Return the lines exactly as they stand, from the first of the material through the line containing "R = math.radians".

━━━━━━━━

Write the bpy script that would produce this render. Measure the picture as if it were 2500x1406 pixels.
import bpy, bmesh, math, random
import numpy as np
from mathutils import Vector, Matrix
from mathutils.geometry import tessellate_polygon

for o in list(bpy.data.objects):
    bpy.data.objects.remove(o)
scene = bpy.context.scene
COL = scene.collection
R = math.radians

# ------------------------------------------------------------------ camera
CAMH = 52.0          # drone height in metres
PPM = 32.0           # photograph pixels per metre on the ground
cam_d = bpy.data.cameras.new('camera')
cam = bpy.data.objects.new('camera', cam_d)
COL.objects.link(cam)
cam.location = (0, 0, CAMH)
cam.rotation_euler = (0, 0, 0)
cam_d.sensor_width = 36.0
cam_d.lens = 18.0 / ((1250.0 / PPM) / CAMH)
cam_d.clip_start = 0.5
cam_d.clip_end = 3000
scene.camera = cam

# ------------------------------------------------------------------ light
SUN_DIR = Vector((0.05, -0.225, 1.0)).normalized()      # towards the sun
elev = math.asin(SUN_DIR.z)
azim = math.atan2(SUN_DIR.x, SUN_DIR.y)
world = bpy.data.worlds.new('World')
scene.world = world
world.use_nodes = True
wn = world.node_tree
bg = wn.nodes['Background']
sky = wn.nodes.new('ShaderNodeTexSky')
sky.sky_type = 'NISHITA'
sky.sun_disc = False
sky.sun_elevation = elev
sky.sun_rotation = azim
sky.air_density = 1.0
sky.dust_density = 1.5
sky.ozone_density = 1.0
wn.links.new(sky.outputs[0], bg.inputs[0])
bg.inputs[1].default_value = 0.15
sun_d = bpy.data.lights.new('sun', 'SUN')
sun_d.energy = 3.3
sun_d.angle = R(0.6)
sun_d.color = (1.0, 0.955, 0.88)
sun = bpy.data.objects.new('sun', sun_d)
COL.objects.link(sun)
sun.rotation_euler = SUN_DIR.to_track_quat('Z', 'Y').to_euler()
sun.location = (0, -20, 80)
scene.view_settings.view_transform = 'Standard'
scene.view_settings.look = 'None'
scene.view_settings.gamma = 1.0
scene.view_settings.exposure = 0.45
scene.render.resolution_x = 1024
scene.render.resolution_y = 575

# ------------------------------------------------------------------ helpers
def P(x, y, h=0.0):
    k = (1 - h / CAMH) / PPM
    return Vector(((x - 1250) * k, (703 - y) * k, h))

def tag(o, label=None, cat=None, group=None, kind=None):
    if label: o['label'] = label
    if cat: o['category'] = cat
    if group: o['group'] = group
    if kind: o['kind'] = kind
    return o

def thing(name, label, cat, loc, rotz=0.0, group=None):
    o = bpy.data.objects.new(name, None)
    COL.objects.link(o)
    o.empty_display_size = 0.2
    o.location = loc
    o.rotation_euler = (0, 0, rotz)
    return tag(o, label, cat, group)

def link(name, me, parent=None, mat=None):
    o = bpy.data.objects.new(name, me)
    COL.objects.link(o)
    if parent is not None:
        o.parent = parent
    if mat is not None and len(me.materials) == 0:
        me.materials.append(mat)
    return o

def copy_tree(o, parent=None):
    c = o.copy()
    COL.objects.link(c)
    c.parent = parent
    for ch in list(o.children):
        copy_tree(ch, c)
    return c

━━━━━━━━

REPLY TO THE EXERCISE:
Write the bpy script that would produce this render. Measure the picture as if it were 2500x1406 pixels.
import bpy, bmesh, math, random
import numpy as np
from mathutils import Vector, Matrix
from mathutils.geometry import tessellate_polygon

for o in list(bpy.data.objects):
    bpy.data.objects.remove(o)
scene = bpy.context.scene
COL = scene.collection
R = math.radians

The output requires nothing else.